The fourth inconsistency, regarding the number of beatings Singh endured, is not in fact inconsistent because the number of beatings he testified to in his direct testimony (four to five) is subsumed within the number he reported to the asylum officer (four to six). Additionally, whether he was beaten four, five, or six times during the course of an overnight interrogation is a minor detail.

The last inconsistency concerns the circumstances surrounding the death of Singh’s father, Jarnail. Singh testified that after his father’s second arrest, no member of his family had contact with the father until his dead body was found in the fields. However, the sarpanch of the village submitted an affidavit saying in part that “I help his family for the release of late Jarnail Singh on both occassions [sic]. He died on [10/22/96] because of police torture.” The IJ perceived this apparent discrepancy as an inconsistency in Singh’s testimony. But a closer examination shows that there is no inconsistency between these statements. First, even if the *560sarpanch did obtain Jarnail’s release, Singh’s testimony that no member of his family saw Jarnail alive again is not inconsistent. The IJ’s conclusion contains the speculation that if the sarpanch saw Jar-nail alive, so did members of Singh’s family. Second, the phrase “help his family for the release” does not mean that such help was successful, or that Jarnail was alive when he was eventually released. Third, Singh was not present during the arrest, so an inconsistency between his testimony (learned second-hand from his uncle) and the sarpanch’s eyewitness account is hardly surprising.

As an alternative basis for denying the application, the IJ determined that even if Singh’s testimony were credible, Singh was not persecuted on account of a protected ground, but as part of a “legitimate police investigation.” But if Singh’s testimony is credible, then his father was murdered by the police in response to Singh’s imputed political activities. That fact is irreconcilable with a conclusion that Singh was not persecuted on a protected ground.

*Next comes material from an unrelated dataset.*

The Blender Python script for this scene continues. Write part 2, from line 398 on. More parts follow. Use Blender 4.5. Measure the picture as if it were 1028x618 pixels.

Because the IJ’s adverse credibility determination is not supported by substantial evidence, we grant Singh’s petition for review. On remand, the BIA shall treat Singh’s credibility as established, and determine whether he is otherwise statutorily eligible for asylum. See He v. Ashcroft, 328 F.3d 593, 604 (9th Cir.2003) (“The INS, having lost this appeal, should not have repeated opportunities to show that Mr. He is not credible any more than Mr. He, had he lost, should have an opportunity for remand and further proceedings to establish his credibility.”).

Because Singh’s credibility is essential to deciding his eligibility for withholding of removal and/or relief under the Convention Against Torture, we remand those issues to the BIA for it to make the initial determinations. See INS v. Ventura, 537 U.S. 12, 17-18, 123 S.Ct. 353, 154 L.Ed.2d 272 (2002).

PETITION GRANTED; CASE REMANDED.

This disposition is not appropriate for publication and may not be cited to or by the courts of this circuit except as provided by Ninth Circuit Rule 36-3.